Extension Cache Invalidation: Devflow depends on toolchain-specific mechanisms inside the extensions to dictate cache volume pruning. For instance, sccache manages its own LRU cache limits natively, so Devflow’s $DWF_CACHE_ROOT/rust/sccache will not grow infinitely.
dwf cache prune (Roadmap): Devflow will eventually expose a top-level cache sub-command which sweeps the DWF_CACHE_ROOT and prunes node_modules and cargo registry directories older than a configured timestamp boundary.

6. Security Hardening and Bake Process¶

To maintain professional-grade security, Devflow images follow a “Hardened by Default” policy.

Docker Bake: Projects utilize docker-bake.hcl to orchestrate builds. This enables multi-platform support and zstd compression for high-speed image distribution.
Non-Root Execution: Containers run as a dedicated dwfuser (UID 1001), preventing privilege escalation inside the build environment.
Init Process: All images utilize tini as ENTRYPOINT for reliable signal forwarding.
Vulnerability Gates: CI pipelines include automated Trivy scanning. Builds are blocked if the CI image contains CRITICAL or HIGH severity vulnerabilities.

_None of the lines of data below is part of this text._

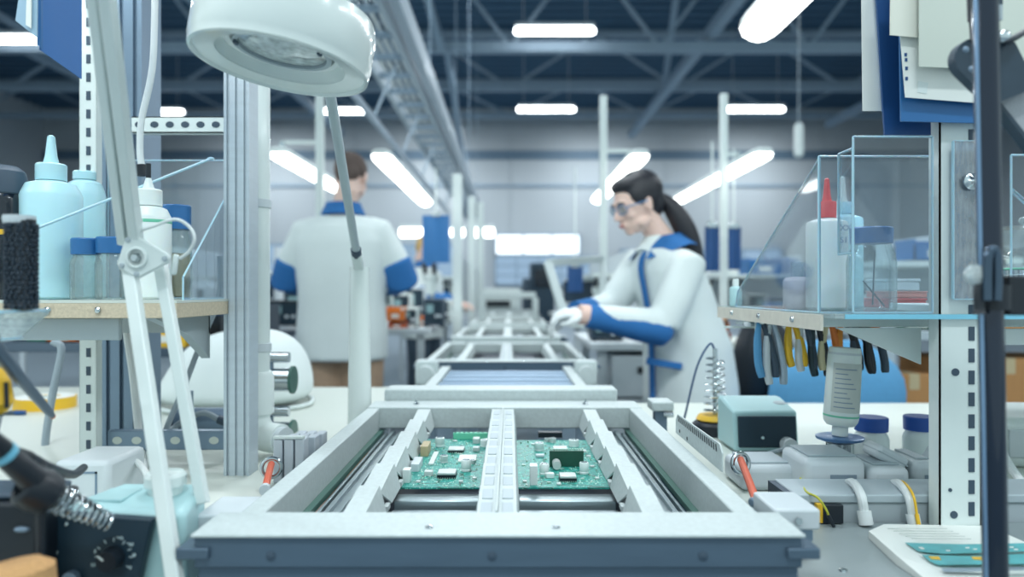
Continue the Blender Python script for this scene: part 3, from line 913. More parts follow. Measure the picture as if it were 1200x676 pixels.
def onshelf(px, Y, z): return Vector(((px - 598) / F * Y, Y, z + .0005))
o = onshelf(60, 1.16, SZ); fin(bottle('dispenser_bottle', o, 32.5 / F * 1.16, .192, 'pale blue dispenser bottle with pointed nozzle on the left shelf', bottleb, None, .5, .022, .046, bottleb))
o = onshelf(2, 1.14, SZ); t = thing('spray_can', 'dark bottle with domed black cap at the left edge, beside the pale blue bottle', 'bottle')
r = .037
obj('body', G().lathe([(r * .95, 0), (r, .003), (r, .155), (r * .95, .163), (r * .9, .165)], o, 28), blackg, t)
obj('cap', G().lathe([(r * .93, .164), (r * .97, .166), (r * .97, .185), (r * .88, .2), (r * .6, .209), (r * .1, .212)], o, 28), dgrey, t)
obj('band', G().lathe([(r * 1.01, .1), (r * 1.01, .108)], o, 28), yellow, t); fin(t)
o = onshelf(100, 1.30, SZ); fin(bottle('plastic_bottle', o, .033, .215, 'translucent blue bottle behind the jars on the left shelf', bottleb, None, .6, .01))
o = onshelf(101, 1.15, SZ); r = .023
def jar(name, o, r, h, lidh, label, lid=blue, m=glassc, fill=None, group=None):
    t = thing(name, label, 'jar', group)
    obj('body', G().lathe([(r * .9, 0), (r, .004), (r, h * .72), (r * .92, h * .82), (r * .8, h * .9), (r * .8, h)], o, 26), m, t)
    if fill: obj('contents', G().lathe([(r * .7, .003), (r * .88, .005), (r * .88, h * .6), (r * .8, h * .61)], o, 22), fill, t)
    g = G(); n = 48; prof = [(.93, h * .93), (.95, h + lidh), (.88, h + lidh + .002)]
    rings = []
    for (f, z) in prof: rings.append([Vector(o) + Vector((r * (f + (.012 if k % 2 else 0)) * math.cos(2 * math.pi * k / n), r * (f + (.012 if k % 2 else 0)) * math.sin(2 * math.pi * k / n), z)) for k in range(n)])
    g.loft(rings); obj('lid', g, lid, t)
    return fin(t)
jar('jar', onshelf(101, 1.13, SZ), .0225, .075, .018, 'left one of two small clear jars with blue lids on the left shelf')
jar('jar', onshelf(130, 1.13, SZ), .0225, .077, .018, 'small clear jar with blue lid, directly left of the white arm lamp joint')
o = onshelf(174, 1.15, SZ); t = bottle('dispenser_bottle', o, 25 / F * 1.15, .15, 'white dispenser bottle with green band behind the joint of the arm lamp', bottlew, bottlew, .6, .022, .02, whitep, band=.8)
obj('tip', G().cyl(o + V((-.0, 0, .19)), o + V((0, 0, .215)), .004, n=10), black, t)
fin(t)
jar('jar', onshelf(207, 1.22, SZ), .024, .125, .03, 'brown filled jar with blue lid at the right end of the left shelf', fill=tan)

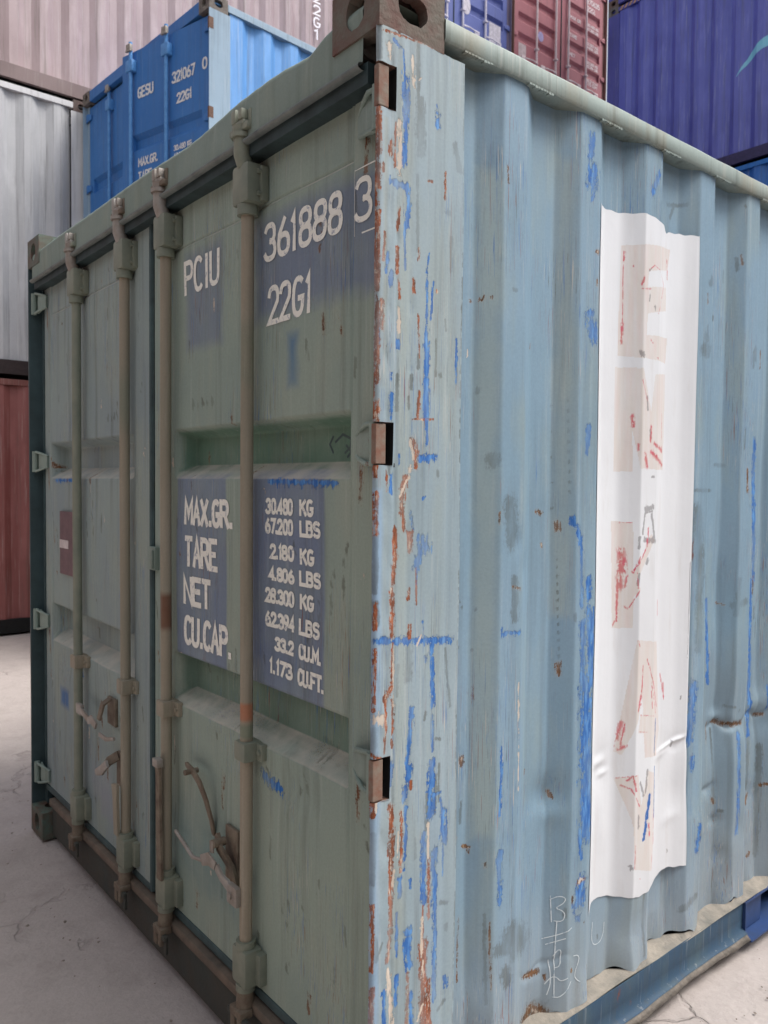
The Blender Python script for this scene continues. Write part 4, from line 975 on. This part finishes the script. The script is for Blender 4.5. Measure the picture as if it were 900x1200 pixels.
# lettering on the right door
TS = lambda y, z: float(door_x(np.float64(y), np.float64(z), 0))-.0008
for s_, y0, y1, z0, z1, st in (('361888', .517, .187, 2.115, 2.213, .0145), ('22G1', .502, .304, 1.954, 2.054, .0145), ('PCIU', .985, .779, 2.112, 2.216, .015),
        ('MAX.GR.', .980, .690, 1.424, 1.508, .017), ('TARE', .974, .782, 1.298, 1.394, .017), ('NET', .984, .826, 1.182, 1.273, .017), ('CU.CAP.', .984, .700, 1.060, 1.153, .017),
        ('30.480', .512, .388, 1.474, 1.517, .0098), ('67.200', .514, .388, 1.424, 1.466, .0098), ('2.180', .490, .386, 1.360, 1.401, .0098), ('4.806', .496, .386, 1.304, 1.342, .0098),
        ('28.300', .513, .386, 1.246, 1.287, .0098), ('62.394', .513, .386, 1.184, 1.226, .0098), ('33.2', .468, .388, 1.126, 1.164, .0098), ('1.173', .494, .390, 1.064, 1.106, .0098),
        ('KG', .352, .297, 1.474, 1.517, .0098), ('LBS', .352, .270, 1.424, 1.466, .0098), ('KG', .352, .297, 1.356, 1.398, .0098), ('LBS', .356, .270, 1.304, 1.344, .0098),
        ('KG', .354, .299, 1.246, 1.287, .0098), ('LBS', .358, .272, 1.184, 1.226, .0098), ('CU.M.', .358, .262, 1.124, 1.164, .0098), ('CU.FT.', .360, .250, 1.060, 1.104, .0098)):
    text('lettering', s_, y0, y1, z0, z1, 0, m_letter, dr, st, surf=TS)
text('lettering', '3', .134, .082, 2.120, 2.218, .0472, m_letter, dr, .0125, surf=TS)
mb = MB(); V = [(.144,2.098), (.144,2.238), (.070,2.238), (.070,2.098), (.144,2.098)]
ribbon(mb, V, .0035, lambda a, b, o: (TS(a, b), a, b), 0); mb.build('lettering', m_letter, dr)
# scratched scribbles in the recesses
m_scr = flat('scratch_mark', lin(60,80,84), .7, c2=lin(80,96,92))
mb = MB()
for l in ([(.30,1.655), (.27,1.672), (.235,1.660), (.24,1.640), (.26,1.628)], [(.31,1.630), (.325,1.650), (.31,1.668)], [(.255,1.645), (.235,1.630), (.25,1.618)]):
    ribbon(mb, l, .006, lambda a, b, o: (float(door_x(np.float64(a), np.float64(b), 0))-.001, a, b), 0)
mb.build('scribble', m_scr, dr)

# placard, grey repaired patches, latches
MB().box(.040,.0445, 1.985,2.150, 1.17,1.43, .001).build('placard', flat('placard_brown', lin(112,90,94), .6, c2=lin(96,80,84)), dl)
MB().box(.0385,.0398, 2.040,2.148, 1.278,1.312).build('placard_label', flat('label_white', lin(214,206,204), .5), dl)
def latch(parts, mat, par, name='handle'):
    mb = MB()
    for p in parts:
        if p[0] == 'b': mb.bar(p[1], p[2], p[3])
        elif p[0] == 't': mb.tube(p[1], p[2], 12)
        else: mb.box(*p[1:])
    return mb.build(name, mat, par, True)
# right door, outer rod: white hub, jammed handle and retainer
latch([('x', -.014,.004, .552,.604, .440,.492, .006), ('b', [(-.004,.598,.475), (-.008,.64,.490), (-.006,.672,.505)], [.030,.022,.024], .010), ('t', [(-.020,.580,.466), (-.004,.580,.466)], .009)], m_bare, dr)
latch([('b', [(-.010,.672,.508), (-.016,.700,.520), (-.014,.745,.500)], [.026,.036,.030], .006), ('b', [(-.006,.70,.535), (-.004,.705,.565)], [.018,.020], .006)], m_bare, dr, 'handle_catch')
latch([('t', [(-.012,.735,.500), (-.014,.80,.487), (-.018,.905,.528)], .0055)], m_bare, dr, 'catch_pin')
latch([('b', [(.044,.655,.44), (.030,.66,.50), (.012,.69,.545), (.018,.715,.575)], [.036,.036,.030,.020], .012), ('x', .040,.050, .64,.71, .45,.60, .003), ('t', [(-.006,.695,.560), (.03,.695,.560)], .012)], m_hand, dr, 'handle_retainer')
# right door, inner rod: rusty handle hanging beside the rod, curved retainer
latch([('b', [(-.016,1.040,.700), (-.012,1.040,.66), (-.010,1.042,.50), (-.006,1.044,.325)], [.034,.028,.030,.036], .012)], m_hand, dr)
latch([('x', -.026,-.004, 1.022,1.058, .680,.706, .004)], m_bare, dr, 'handle_hub')
latch([('b', [(.030,.935,.708), (.018,.90,.716), (.010,.85,.714), (.010,.81,.695), (.018,.785,.650), (.034,.780,.585), (.046,.79,.54)], [.012,.018,.022,.022,.022,.022,.018], .008), ('t', [(-.012,.86,.712), (.03,.86,.712)], .008)], m_hand, dr, 'handle_retainer')
# left door
latch([('x', -.014,.002, 1.745,1.80, .672,.712, .006), ('b', [(-.008,1.755,.690), (-.012,1.70,.686), (-.010,1.665,.676)], [.024,.020,.022], .010)], m_bare, dl)
latch([('b', [(-.012,1.665,.672), (-.016,1.62,.690), (-.012,1.585,.672)], [.024,.032,.026], .008), ('b', [(-.008,1.56,.648), (-.006,1.50,.645), (.0,1.44,.660)], [.016,.014,.012], .008)], m_bare, dl, 'handle_catch')
latch([('x', .038,.050, 1.53,1.61, .67,.77, .003), ('b', [(.030,1.56,.77), (.004,1.56,.755), (-.008,1.565,.70)], [.030,.030,.026], .010)], m_hand, dl, 'handle_retainer')
latch([('b', [(-.010,1.405,.515), (-.012,1.395,.47), (-.006,1.40,.34)], [.050,.036,.036], .014)], m_rod, dl)
latch([('x', .038,.050, 1.46,1.52, .47,.59, .003), ('b', [(.030,1.48,.585), (.004,1.50,.565), (-.010,1.54,.52)], [.034,.034,.020], .010)], m_hand, dl, 'handle_retainer')
latch([('b', [(-.012,1.475,.566), (-.016,1.52,.530), (-.016,1.57,.510)], [.026,.034,.022], .010)], m_bare, dl, 'handle_catch')
# --- sill
sill = MB().box(.040,.14, .1625,HW-.1625, .020,.150, .006).build('sill', m_sill, hero)
MB().box(.026,.060, .1625,HW-.1625, .1515,.182, .009).build('sill_lip', m_sill2, sill, True)
mb = MB()
for yc in (.33, .80, 1.219, 1.62, 2.10): mb.box(-.006,.0, yc-.05,yc+.05, .085,.20, .002)
MB().box(.0,.10, .0,.0+.001, .1,.101)

# --- chalk scribble on the wall
m_chalk = letter_mat('chalk', lin(206,216,220), lin(130,155,175), .7)
CHALK = [[(.629,.479),(.632,.41)],[(.628,.47),(.65,.478),(.667,.470),(.660,.456),(.64,.446),(.658,.438),(.665,.425),(.658,.408),(.638,.412)],[(.61,.367),(.65,.374),(.686,.386)],[(.619,.351),(.666,.362)],[(.645,.409),(.641,.341),(.639,.209)],
 [(.637,.318),(.648,.334),(.656,.332),(.656,.310),(.652,.288),(.640,.286)],[(.618,.245),(.632,.262),(.645,.262),(.655,.248),(.673,.255)],[(.635,.209),(.655,.206),(.686,.241)],[(.627,.308),(.633,.25),(.623,.216)],[(.697,.306),(.715,.302),(.722,.288),(.698,.254),(.71,.236),(.723,.227)]]
CHALK2 = [[(.830,.334),(.826,.29),(.835,.268),(.855,.262),(.875,.268),(.885,.29),(.886,.314)]]
for group_ in (CHALK, CHALK2):
    mb = MB()
    for l in group_:
        for it in range(2):
            if len(l) > 2: l = [l[0]]+[q for a, c in zip(l[:-1], l[1:]) for q in ((a[0]*.75+c[0]*.25, a[1]*.75+c[1]*.25), (a[0]*.25+c[0]*.75, a[1]*.25+c[1]*.75))]+[l[-1]]
        pts = []
        for (a, b_), (c, d) in zip(l[:-1], l[1:]):
            k = max(1, int(math.hypot(c-a, d-b_)/.007)); pts += [(a+(c-a)*i/k, b_+(d-b_)*i/k) for i in range(k)]
        pts.append(l[-1]); ribbon(mb, pts, .0024, lambda a, b, o: (a, float(wall_y(a, b))-.0012, b), 0)
    mb.build('chalk_scribble', m_chalk, hero)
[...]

7. Process Stability and Shell Semantics¶

The Bash Requirement¶

While Devflow core remains shell-agnostic, the generated GitHub Actions workflows utilize /bin/bash for their execution environment. This is a deliberate choice to support:

Parallel Process Tracking: Bash-specific array syntax (pids=()) is used to monitor background checks and accumulate asynchronous exit codes reliably.
Signal Forwarding: Bash provides more robust handling of sub-processes when combined with tini as an init wrapper.

Reliable Termination¶

To prevent “zombie” processes or CLI hangs during shutdown (especially when help is printed), devflow-cli implements an explicit std::process::exit(0) immediately after printing help. This ensures that any background threads or file handles are forcibly closed by the OS, providing an instant return to the user prompt.